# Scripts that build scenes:
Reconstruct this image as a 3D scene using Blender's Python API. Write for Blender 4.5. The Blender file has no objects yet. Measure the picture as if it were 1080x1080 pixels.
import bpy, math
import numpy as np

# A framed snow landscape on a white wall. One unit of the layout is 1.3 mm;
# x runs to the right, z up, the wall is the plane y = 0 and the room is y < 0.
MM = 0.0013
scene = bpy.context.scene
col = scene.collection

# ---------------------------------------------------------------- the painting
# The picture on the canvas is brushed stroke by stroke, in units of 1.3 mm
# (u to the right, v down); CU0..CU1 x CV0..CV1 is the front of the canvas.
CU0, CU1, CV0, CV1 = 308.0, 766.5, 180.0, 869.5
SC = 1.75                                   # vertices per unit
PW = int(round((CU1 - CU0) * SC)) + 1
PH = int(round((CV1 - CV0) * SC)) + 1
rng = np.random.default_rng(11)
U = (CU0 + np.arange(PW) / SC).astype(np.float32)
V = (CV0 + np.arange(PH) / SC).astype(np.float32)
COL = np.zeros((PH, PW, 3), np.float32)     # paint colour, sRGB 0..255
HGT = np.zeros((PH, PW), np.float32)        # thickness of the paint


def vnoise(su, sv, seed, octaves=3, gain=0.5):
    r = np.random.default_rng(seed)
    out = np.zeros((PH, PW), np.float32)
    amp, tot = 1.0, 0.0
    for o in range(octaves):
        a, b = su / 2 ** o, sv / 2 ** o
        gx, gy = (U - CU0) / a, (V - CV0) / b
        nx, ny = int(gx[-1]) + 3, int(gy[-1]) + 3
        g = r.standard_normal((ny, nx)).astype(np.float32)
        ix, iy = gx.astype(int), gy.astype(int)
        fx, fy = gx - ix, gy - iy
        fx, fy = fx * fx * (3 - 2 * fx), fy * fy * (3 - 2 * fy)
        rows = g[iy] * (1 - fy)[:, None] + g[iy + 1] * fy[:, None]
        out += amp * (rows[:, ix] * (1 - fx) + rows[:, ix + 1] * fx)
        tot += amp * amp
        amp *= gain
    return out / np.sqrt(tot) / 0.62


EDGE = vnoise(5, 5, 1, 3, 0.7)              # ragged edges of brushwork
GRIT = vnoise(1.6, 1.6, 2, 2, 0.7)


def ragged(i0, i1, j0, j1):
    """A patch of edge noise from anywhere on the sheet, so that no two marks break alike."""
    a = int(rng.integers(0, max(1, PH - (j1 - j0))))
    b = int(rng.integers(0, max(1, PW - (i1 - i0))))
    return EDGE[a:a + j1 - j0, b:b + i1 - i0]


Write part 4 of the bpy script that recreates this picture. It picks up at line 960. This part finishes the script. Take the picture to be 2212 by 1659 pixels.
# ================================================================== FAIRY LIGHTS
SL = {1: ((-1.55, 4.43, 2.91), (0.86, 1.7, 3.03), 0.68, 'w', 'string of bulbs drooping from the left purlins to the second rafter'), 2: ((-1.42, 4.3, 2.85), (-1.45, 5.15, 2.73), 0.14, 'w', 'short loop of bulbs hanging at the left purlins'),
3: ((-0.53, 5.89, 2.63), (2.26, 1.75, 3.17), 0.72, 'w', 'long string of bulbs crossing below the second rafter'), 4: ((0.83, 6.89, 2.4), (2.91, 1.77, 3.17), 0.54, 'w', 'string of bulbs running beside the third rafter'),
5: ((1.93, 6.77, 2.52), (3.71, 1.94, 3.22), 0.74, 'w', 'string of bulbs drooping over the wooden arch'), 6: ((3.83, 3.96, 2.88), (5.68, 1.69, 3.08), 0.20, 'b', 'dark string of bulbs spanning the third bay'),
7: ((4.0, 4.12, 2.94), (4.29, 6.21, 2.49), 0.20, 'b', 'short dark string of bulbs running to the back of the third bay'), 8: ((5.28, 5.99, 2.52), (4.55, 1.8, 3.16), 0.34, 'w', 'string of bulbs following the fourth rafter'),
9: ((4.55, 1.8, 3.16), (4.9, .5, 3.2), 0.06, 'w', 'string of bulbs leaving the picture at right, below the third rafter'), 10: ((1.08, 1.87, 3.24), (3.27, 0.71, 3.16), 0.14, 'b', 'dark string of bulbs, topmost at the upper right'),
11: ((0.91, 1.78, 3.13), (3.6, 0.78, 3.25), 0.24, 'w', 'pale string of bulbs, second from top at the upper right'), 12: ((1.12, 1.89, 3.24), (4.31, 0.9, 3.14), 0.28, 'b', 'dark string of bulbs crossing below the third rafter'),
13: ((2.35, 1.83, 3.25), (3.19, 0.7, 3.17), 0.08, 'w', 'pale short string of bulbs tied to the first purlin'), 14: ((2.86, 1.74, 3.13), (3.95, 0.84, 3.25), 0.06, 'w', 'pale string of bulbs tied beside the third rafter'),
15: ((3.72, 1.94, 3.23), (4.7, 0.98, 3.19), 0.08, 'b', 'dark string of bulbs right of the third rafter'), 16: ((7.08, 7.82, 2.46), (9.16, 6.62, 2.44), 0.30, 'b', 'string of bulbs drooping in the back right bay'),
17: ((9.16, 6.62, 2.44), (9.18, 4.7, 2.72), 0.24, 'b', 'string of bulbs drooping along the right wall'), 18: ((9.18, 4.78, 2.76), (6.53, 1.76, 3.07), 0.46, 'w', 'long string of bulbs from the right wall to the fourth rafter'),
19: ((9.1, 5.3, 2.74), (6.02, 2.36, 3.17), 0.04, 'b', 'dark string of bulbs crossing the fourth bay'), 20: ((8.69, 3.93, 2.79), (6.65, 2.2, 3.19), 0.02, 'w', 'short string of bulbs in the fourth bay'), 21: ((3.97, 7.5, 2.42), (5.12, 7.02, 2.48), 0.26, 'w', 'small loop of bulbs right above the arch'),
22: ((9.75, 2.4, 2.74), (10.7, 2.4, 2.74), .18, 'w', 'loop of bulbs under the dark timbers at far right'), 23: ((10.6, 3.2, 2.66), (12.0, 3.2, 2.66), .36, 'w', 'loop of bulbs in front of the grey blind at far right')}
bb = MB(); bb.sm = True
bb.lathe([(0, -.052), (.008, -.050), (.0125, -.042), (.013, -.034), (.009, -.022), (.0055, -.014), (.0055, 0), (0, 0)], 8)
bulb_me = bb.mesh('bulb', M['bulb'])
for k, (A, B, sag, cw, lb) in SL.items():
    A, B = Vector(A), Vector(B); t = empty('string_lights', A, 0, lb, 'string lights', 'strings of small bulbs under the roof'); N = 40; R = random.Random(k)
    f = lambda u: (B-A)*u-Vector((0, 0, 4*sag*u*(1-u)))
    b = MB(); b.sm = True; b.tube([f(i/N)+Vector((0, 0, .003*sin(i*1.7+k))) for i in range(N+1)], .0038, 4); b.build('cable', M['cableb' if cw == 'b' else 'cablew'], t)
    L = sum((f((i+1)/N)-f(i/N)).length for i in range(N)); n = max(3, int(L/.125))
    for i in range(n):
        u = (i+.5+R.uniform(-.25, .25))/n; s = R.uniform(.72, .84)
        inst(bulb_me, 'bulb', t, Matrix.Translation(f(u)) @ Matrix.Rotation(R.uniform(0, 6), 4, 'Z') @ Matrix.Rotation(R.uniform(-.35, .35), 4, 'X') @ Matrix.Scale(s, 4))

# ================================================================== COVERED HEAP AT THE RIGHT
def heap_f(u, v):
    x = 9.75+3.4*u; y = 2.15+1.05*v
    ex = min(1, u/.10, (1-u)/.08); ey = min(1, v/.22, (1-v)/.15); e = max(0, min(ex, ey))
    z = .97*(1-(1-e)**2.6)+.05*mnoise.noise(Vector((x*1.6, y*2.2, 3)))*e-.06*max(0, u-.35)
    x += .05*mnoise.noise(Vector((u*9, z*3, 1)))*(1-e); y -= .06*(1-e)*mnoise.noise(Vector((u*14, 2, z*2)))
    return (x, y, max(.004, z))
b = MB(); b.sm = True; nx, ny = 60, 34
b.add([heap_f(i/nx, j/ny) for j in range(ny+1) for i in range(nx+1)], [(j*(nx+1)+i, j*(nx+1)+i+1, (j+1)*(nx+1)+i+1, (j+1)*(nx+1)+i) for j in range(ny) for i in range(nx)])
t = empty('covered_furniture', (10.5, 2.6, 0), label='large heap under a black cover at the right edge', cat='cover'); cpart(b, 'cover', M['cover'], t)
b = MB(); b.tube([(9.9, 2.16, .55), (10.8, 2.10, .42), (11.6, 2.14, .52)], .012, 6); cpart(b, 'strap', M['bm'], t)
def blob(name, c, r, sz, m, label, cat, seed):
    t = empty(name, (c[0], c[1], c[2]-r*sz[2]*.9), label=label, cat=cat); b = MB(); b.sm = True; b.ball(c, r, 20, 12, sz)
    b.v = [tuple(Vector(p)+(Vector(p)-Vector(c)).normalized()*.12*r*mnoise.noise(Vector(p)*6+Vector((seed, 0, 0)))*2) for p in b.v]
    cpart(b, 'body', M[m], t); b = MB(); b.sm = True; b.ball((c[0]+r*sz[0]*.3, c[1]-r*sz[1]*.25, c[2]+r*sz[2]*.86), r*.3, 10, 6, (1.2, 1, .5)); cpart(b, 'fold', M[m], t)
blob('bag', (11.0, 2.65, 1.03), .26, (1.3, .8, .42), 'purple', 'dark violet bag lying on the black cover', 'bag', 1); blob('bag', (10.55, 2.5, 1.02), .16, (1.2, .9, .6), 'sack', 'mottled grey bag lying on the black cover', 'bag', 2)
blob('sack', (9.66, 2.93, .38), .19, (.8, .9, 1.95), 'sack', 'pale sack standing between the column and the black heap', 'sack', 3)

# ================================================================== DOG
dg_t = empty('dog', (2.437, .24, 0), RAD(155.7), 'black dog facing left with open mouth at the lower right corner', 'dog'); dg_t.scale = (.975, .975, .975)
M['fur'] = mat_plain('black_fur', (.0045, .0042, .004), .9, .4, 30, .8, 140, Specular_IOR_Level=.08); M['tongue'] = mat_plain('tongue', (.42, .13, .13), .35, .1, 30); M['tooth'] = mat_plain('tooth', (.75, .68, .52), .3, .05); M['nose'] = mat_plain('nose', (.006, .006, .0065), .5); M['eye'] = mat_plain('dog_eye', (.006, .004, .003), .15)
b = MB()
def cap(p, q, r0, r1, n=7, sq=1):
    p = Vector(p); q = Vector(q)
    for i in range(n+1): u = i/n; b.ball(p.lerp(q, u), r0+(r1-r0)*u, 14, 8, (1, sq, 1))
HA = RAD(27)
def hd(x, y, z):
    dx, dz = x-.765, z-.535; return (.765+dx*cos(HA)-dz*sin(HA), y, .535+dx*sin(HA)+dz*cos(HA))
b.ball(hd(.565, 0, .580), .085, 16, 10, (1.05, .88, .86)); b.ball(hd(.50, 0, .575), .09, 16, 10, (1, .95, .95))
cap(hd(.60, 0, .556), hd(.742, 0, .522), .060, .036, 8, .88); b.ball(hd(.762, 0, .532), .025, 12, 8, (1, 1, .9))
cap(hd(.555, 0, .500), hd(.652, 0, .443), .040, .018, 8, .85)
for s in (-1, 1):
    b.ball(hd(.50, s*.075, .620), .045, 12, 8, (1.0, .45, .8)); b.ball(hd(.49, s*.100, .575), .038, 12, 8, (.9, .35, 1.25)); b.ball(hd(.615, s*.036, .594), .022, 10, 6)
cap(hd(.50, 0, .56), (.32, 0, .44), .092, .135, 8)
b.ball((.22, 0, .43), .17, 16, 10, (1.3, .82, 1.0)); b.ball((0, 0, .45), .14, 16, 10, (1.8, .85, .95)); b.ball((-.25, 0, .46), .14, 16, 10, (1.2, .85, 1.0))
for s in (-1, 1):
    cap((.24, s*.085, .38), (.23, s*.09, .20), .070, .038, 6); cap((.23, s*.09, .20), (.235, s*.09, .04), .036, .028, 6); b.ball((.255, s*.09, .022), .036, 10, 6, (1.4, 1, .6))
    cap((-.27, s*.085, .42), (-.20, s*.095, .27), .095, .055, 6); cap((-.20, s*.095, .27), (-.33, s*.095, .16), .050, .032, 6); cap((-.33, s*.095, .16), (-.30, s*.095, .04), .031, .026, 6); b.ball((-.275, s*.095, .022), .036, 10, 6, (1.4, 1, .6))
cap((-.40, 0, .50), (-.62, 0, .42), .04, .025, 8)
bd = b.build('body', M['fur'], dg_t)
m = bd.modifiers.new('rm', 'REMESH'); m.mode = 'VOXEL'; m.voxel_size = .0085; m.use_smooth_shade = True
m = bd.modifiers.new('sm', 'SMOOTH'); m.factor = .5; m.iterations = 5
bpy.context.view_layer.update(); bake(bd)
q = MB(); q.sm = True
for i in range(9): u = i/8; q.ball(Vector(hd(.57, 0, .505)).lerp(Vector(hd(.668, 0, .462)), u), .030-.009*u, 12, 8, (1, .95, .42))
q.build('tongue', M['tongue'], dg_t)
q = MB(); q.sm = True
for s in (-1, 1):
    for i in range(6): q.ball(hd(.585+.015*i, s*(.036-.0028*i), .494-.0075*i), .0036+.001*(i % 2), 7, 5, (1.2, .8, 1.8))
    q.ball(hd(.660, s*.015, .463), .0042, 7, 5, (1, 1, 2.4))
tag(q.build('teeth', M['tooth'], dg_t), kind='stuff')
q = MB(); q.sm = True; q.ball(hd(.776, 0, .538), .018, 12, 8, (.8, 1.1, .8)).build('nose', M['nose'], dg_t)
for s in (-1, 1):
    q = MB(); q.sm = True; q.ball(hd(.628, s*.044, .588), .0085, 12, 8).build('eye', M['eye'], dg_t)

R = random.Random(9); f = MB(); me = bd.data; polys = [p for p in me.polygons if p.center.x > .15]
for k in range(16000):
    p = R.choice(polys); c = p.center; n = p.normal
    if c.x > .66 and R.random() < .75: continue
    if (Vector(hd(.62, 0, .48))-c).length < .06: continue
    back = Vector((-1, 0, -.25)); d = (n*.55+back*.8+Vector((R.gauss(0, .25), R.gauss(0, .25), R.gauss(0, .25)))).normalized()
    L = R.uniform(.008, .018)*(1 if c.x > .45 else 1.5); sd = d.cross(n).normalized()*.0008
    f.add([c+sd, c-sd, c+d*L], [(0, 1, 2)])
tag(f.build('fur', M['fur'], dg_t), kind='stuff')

# Task objective:
Set the lines down exactly, from the first line of the records to the line where "col = scene.collection" appears, with both ends kept.

# Task response:
Reconstruct this image as a 3D scene using Blender's Python API. Write for Blender 4.5. The Blender file has no objects yet. Measure the picture as if it were 1080x1080 pixels.
import bpy, math
import numpy as np

# A framed snow landscape on a white wall. One unit of the layout is 1.3 mm;
# x runs to the right, z up, the wall is the plane y = 0 and the room is y < 0.
MM = 0.0013
scene = bpy.context.scene
col = scene.collection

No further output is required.